Colorado man sentenced to 3 years for threatening election officials on Rumble

DENVER (CN) - A federal judge on Thursday sentenced a Colorado man to 37 months in prison after he pleaded guilty to one count of committing threats in interstate commerce.

"The types of threats Mr. Brockbank made are on the rise, and the public must not accept that as the norm," said U.S. Judge S. Kato Crews. "Those who would consider making threats similar to those made by Mr. Brockbank must know the consequences of this kind of keyboard terrorism are serious."

Teak Brockbank, 45, was arrested last August on a single charge of making threats in interstate commerce after investigators determined he had authored online posts dating back to September 2021 threatening election officials in Arizona and Colorado, including against the latter's secretary of state, Jena Griswold. Brockbank's calls for violence also targeted the local judge who had presided over his fourth DIY case and Colorado Supreme Court justices following their 2023 decision to remove Donald Trump from the state ballot due to the 14th Amendment's prohibition on insurrectionists holding office.

"Once these people start getting put to death then the rest will melt like snowflakes and turn on each other and we will just sit back," Brockbank had written as Teakty4u under a Pepe the Frog icon.

After initially pleading not guilty, Brockbank entered a guilty plea on Oct. 23, 2024.

"I consumed the echo chamber for years before I started making statements online," Brockbank told the court. Wearing a kaki jumpsuit stamped "Teller County," Brockbank asked the judge to sentence him to house arrest so he could return home in time to plant a garden for a fall harvest and resume caring for his animals. He pledged to rejoin his church and live a life a redemption.

"Those thoughts were not my own," Brockbank said.

On behalf of Brockbank, defense attorney Thomas Ward urged the court to sentence Brockbank to time served, saying the arrest helped give his client the hard reset needed to recover from being brainwashed by online by the QAnon community.

"In these online communities, there was a lot of hate and vitriol being generated," Ward said. "He was being told, essentially by people who were deliberately trying to influence him, and others like him, on a daily basis that these individuals were traitors and were harming our country, and people like him needed to stop it or the country would descend into chaos."

Ward, who practices with Stuart & Ward in Denver, also argued that a harsh sentence falls out of line with President Donald Trump's pardoning of rioters who stormed the U.S. Capitol on Jan. 6, 2021.

Crews said he did not find Ward's comparison persuasive, given that each person convicted for participating in the J6 insurrection had been granted due process in a court and then pardoned by a separate branch of government with its own eligibility criteria.  

"Those pardons don't make Mr.
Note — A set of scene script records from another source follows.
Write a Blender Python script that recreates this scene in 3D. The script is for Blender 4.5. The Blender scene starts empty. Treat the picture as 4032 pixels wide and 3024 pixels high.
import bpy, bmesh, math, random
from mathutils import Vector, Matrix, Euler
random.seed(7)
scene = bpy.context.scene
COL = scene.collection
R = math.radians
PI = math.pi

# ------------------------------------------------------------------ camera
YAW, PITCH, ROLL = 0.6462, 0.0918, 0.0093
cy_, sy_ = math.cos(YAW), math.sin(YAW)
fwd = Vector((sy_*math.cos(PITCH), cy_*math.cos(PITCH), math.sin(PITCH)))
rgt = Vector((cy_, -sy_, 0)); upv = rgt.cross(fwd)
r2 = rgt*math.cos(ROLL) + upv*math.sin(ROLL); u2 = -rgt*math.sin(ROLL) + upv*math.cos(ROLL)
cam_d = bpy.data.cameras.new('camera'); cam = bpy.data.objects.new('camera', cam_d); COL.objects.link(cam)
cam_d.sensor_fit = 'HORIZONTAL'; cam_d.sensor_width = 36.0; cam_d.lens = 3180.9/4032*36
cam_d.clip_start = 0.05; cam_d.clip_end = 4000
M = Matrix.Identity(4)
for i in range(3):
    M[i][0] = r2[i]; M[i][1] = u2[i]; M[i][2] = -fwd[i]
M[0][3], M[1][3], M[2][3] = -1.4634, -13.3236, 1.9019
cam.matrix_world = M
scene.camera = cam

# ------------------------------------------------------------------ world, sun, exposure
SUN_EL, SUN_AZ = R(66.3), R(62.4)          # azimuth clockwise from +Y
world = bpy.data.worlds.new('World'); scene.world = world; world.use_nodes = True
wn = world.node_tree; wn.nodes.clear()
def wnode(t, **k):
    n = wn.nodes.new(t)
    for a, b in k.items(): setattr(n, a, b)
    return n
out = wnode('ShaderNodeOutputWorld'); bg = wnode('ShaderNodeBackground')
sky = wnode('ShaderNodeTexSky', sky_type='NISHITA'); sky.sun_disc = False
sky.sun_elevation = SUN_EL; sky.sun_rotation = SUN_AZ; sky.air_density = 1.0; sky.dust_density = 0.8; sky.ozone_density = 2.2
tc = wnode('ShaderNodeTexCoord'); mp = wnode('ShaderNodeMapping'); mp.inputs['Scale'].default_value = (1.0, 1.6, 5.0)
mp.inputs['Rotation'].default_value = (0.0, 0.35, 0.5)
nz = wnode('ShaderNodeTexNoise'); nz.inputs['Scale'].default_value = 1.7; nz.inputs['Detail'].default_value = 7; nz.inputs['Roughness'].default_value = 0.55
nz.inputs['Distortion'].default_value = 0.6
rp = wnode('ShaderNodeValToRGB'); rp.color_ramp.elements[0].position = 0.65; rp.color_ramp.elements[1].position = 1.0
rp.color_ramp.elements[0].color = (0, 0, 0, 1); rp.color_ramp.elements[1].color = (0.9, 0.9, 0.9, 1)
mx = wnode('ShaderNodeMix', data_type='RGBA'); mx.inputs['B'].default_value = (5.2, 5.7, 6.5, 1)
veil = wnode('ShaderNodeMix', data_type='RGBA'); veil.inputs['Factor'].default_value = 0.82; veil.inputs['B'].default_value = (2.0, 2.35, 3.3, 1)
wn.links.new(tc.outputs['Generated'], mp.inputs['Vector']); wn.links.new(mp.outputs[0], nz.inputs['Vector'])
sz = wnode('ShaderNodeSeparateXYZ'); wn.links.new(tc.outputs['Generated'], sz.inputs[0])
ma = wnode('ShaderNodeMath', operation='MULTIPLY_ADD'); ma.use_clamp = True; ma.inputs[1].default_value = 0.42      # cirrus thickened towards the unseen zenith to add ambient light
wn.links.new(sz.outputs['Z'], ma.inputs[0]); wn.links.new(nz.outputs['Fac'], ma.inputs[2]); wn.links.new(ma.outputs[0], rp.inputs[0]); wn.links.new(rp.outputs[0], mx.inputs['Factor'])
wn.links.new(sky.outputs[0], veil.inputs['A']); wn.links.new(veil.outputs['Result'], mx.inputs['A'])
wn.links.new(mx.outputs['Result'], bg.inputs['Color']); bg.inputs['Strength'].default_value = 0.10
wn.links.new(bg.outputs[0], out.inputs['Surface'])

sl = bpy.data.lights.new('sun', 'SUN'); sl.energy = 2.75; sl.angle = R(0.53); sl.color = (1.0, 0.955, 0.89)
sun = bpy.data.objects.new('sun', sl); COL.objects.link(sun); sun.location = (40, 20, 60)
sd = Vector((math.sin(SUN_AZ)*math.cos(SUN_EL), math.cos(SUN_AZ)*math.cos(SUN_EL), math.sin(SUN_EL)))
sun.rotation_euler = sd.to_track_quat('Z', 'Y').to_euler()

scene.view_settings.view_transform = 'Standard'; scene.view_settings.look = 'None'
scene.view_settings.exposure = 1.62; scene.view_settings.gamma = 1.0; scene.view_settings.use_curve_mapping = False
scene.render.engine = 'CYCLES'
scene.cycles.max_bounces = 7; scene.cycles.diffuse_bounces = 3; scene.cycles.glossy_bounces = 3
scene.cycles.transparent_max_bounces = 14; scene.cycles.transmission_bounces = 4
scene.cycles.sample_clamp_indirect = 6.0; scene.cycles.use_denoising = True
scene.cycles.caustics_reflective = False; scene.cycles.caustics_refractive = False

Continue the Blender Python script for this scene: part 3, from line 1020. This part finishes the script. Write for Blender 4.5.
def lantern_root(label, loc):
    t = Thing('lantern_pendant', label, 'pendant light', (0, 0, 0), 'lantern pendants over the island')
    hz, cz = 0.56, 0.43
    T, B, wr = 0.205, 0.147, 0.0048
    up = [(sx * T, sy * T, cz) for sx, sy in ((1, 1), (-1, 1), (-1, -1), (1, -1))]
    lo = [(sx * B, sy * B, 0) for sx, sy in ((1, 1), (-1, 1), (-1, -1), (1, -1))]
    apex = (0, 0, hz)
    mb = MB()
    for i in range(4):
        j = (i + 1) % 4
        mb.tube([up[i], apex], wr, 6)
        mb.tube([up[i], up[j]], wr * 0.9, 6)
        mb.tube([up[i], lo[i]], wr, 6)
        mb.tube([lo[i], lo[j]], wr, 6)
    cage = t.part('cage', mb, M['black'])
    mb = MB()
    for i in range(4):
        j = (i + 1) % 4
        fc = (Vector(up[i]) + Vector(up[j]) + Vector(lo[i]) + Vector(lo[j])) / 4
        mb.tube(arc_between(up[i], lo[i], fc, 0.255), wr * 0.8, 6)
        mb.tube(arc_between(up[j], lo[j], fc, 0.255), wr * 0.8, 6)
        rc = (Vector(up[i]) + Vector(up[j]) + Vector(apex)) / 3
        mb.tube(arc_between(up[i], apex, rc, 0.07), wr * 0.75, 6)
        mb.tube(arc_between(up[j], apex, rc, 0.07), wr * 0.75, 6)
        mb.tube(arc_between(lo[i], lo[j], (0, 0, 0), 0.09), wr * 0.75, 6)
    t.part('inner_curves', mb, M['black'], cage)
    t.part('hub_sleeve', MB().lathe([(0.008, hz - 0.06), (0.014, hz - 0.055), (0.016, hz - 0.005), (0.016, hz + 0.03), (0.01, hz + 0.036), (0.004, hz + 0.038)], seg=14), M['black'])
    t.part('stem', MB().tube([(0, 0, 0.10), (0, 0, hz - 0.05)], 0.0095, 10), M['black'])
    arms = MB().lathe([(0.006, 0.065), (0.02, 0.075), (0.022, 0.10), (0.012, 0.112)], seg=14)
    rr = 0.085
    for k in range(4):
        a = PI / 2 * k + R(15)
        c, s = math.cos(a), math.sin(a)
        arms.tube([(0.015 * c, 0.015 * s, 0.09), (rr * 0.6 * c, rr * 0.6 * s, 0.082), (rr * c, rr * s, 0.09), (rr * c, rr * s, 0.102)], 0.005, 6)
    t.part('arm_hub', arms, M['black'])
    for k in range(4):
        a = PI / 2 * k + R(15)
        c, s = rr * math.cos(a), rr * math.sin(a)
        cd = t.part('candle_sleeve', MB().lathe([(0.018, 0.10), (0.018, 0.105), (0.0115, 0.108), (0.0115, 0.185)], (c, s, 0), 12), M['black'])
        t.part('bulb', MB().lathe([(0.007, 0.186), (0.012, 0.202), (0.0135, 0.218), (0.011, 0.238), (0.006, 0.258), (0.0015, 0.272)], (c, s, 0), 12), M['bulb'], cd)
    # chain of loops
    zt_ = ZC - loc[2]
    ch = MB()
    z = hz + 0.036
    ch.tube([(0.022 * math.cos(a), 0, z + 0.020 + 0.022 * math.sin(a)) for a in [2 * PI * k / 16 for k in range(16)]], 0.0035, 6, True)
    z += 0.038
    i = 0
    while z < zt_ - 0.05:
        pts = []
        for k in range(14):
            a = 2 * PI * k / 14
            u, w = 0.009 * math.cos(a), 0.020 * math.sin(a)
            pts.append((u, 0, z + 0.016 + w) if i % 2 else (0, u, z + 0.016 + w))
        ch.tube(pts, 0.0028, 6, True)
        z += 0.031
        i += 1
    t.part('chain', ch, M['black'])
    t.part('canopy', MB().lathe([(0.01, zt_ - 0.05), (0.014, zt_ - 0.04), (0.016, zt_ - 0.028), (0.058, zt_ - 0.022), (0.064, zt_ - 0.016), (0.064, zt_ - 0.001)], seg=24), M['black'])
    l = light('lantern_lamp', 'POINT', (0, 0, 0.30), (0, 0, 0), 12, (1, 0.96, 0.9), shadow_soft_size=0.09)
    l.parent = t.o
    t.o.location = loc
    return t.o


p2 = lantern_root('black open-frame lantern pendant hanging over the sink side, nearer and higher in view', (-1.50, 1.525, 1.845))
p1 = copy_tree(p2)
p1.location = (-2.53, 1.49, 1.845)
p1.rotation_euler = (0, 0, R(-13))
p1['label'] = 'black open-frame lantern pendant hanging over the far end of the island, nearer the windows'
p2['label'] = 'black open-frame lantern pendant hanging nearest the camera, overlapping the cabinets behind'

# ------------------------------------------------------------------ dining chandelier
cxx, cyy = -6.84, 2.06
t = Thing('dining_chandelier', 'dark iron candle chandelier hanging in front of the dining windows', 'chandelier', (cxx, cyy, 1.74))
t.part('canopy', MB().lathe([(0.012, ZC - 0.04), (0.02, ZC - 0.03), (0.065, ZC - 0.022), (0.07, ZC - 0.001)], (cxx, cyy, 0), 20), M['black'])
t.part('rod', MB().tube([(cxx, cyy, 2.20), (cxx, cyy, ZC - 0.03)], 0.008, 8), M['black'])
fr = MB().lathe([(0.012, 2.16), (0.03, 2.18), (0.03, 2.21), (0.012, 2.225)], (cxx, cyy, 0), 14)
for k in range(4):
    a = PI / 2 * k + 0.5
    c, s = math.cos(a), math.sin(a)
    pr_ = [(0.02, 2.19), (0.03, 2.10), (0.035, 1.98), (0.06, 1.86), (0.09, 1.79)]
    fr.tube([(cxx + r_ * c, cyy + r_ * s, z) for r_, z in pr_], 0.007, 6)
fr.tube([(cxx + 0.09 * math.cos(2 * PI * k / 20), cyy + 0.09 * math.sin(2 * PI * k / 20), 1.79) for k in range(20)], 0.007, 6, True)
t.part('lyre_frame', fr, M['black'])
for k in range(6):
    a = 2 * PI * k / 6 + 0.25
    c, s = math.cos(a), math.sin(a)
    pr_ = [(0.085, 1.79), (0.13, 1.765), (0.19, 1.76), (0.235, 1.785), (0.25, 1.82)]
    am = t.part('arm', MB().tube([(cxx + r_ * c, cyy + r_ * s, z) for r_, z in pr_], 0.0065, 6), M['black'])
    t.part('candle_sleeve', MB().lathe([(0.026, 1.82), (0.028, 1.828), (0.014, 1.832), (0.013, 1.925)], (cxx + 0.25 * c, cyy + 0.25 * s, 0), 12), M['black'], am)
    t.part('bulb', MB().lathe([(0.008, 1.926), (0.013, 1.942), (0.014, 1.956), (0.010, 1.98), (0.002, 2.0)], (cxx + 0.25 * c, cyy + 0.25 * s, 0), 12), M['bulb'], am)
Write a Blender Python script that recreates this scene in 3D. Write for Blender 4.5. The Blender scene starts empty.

Brockbank's crime here any less serious," Crews said.

U.S. attorney Jonathan Jacobson said the biggest threat of Brockbank's words wasn't that he would personally murder any of the victims but that he could inspire others to carry out the assassination.

"Whether or not Mr. Brockbank intended to murder a public official, he certainly put language out in the universe that made it more likely that that would happen," Jacobson said.

Additionally, Jacobson recalled that Brockbank had kept a loaded, cocked gun kept behind his front door, a weapon he was prohibited from possessing due to a 2002 conviction and had threatened to use against law enforcement.

"This is a unique case because of the sheer volume of threats. This wasn't a lapse of judgment. This was sustained. This was continuous. This persisted even after a call from the FBI that raised concerns about the threats," Jacobson said.

Prosecutors said none of the victims requested restitution from Jacobson.

In a statement, Griswold wrote, "The far right has spread conspiracy theories to incite threats and violence against secretaries of state and election officials. I will not be intimidated and I will not back down in protecting our democracy and our freedoms." 

After issuing Brockbank the maximum recommended sentence, Crews urged him to hold himself to his promise to lead a better life.

"I hope you can find a healthier mindset and find a more constructive means to express your frustrations with society," Crews told Brockbank. "Life is too short to live on a hate-filled path."